El que hayamos podido sobrevivir a la Guerra de los mil días, a la Violencia de los años cuarenta y cincuenta, al conflicto de los últimos cincuenta años, a la degradación totémica, a la pérdida del respeto por la vida, a la crisis de valores, al auge de las delincuencias, de las mafias, de la corrupción, y que incluso hayamos podido vivir ciertos oasis de normalidad, rondas de solidaridad y esfuerzos de creación, demuestra la enorme capacidad de resistencia de nuestra sociedad.

Pero sorprende que quienes nos hablan hoy de paz se limiten a la mera mecánica de los acuerdos entre guerreros, y no parezcan conscientes de la vastedad y la complejidad de los desafíos que supone superar esta crisis de convivencia, una crisis que no se padece sólo en los campos de muerte, sino que irradia su influencia sobre todo el orden social: desde el desamparo de millones de personas, la pérdida del respeto por la palabra empeñada y el auge de la desconfianza, hasta la creciente deshumanización del tejido social que denuncian con alarma editoriales y columnas de opinión: esa omnipresencia del crimen, de la crueldad, de la insensibilidad y de la barbarie, la irresponsabilidad del Estado, la corrupción en la administración, y el escepticismo de los ciudadanos, el desgano con que hoy se mira la política, despojada del aura de respeto que tuvo en otro tiempo y privada de la capacidad de ofrecer soluciones y de convocar a la comunidad.

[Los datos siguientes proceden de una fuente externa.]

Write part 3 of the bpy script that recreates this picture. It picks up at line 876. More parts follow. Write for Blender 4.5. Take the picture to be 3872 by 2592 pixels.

Quizá es a eso a lo que estamos asistiendo en esta anémica campaña electoral. A la esterilidad de los políticos para convocar a un gran sueño colectivo, a su incapacidad de despertar entusiasmos, no por falta de promesas, que siempre sobran, sino porque todo lo que parecen ofrecer es la repetición de fórmulas probadas y fracasadas, porque no parecen conscientes de la magnitud del desafío que vivimos, de la grandeza del territorio y de la gente que aquí se desperdician día tras día.